■ **Data for the task**:

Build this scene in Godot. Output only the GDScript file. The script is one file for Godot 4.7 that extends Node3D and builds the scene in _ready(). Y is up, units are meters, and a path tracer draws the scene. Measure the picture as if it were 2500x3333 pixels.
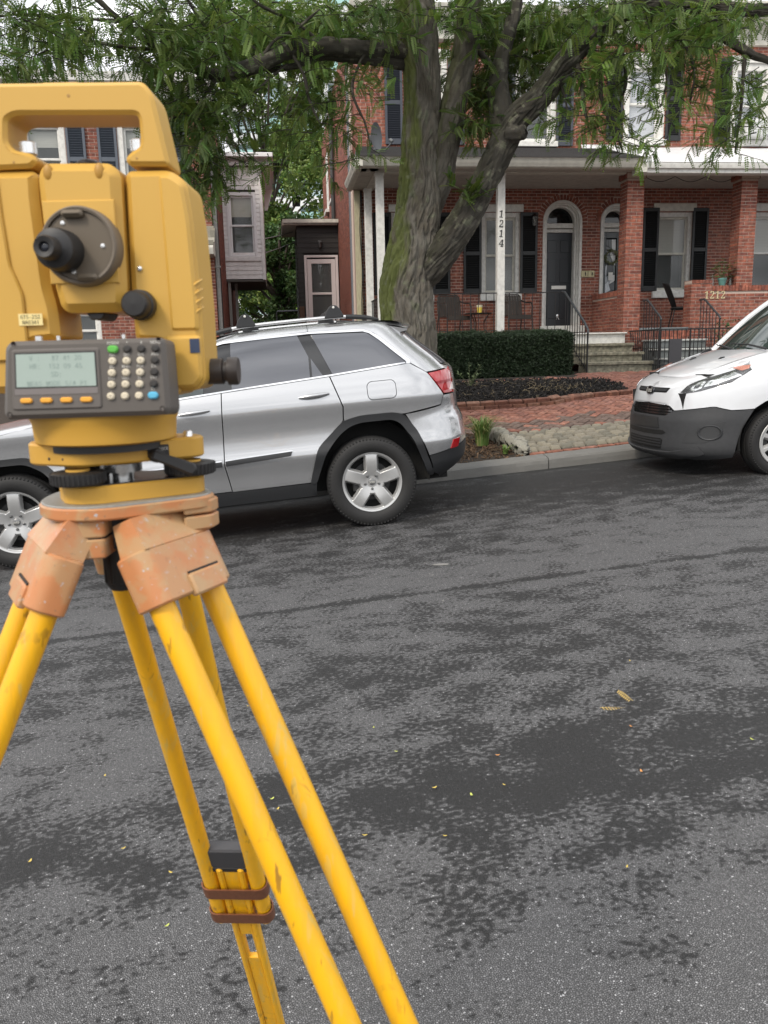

==

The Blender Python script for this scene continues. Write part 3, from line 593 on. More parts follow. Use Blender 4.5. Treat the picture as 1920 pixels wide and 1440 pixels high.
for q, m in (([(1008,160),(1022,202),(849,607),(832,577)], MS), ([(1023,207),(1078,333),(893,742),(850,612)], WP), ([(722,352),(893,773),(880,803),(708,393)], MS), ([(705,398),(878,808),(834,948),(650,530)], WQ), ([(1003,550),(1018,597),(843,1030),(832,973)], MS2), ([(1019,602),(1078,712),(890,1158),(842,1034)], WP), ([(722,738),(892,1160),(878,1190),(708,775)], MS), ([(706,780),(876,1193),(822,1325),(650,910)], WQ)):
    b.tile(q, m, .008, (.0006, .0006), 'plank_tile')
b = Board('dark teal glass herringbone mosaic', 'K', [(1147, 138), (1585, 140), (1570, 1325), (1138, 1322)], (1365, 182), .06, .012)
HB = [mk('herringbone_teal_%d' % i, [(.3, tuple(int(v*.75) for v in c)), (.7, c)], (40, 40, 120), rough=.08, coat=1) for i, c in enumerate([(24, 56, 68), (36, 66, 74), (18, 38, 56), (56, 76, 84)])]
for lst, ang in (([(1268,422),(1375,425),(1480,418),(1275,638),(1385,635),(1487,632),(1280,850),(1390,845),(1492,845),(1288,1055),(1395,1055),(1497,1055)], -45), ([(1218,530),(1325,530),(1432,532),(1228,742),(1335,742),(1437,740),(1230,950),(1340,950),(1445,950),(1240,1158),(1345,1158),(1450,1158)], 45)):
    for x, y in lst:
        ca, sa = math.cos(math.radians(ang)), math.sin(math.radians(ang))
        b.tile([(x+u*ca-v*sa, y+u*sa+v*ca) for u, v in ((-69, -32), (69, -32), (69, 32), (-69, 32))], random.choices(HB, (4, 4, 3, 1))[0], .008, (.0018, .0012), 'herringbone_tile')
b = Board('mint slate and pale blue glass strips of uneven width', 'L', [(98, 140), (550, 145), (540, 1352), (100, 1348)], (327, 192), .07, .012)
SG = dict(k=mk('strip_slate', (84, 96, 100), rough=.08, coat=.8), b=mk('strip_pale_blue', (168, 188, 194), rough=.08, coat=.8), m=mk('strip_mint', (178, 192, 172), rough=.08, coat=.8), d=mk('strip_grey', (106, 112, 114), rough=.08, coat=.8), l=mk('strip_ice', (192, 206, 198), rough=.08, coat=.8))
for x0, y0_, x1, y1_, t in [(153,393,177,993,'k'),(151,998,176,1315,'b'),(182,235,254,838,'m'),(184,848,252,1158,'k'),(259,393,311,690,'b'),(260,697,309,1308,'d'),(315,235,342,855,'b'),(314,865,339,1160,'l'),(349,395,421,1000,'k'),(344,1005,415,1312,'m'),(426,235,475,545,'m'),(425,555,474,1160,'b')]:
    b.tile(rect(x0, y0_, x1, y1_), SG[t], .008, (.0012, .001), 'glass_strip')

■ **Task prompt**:
Gather from the records above every line containing the string "pixels".

■ **Complete response**:
Build this scene in Godot. Output only the GDScript file. The script is one file for Godot 4.7 that extends Node3D and builds the scene in _ready(). Y is up, units are meters, and a path tracer draws the scene. Measure the picture as if it were 2500x3333 pixels.
The Blender Python script for this scene continues. Write part 3, from line 593 on. More parts follow. Use Blender 4.5. Treat the picture as 1920 pixels wide and 1440 pixels high.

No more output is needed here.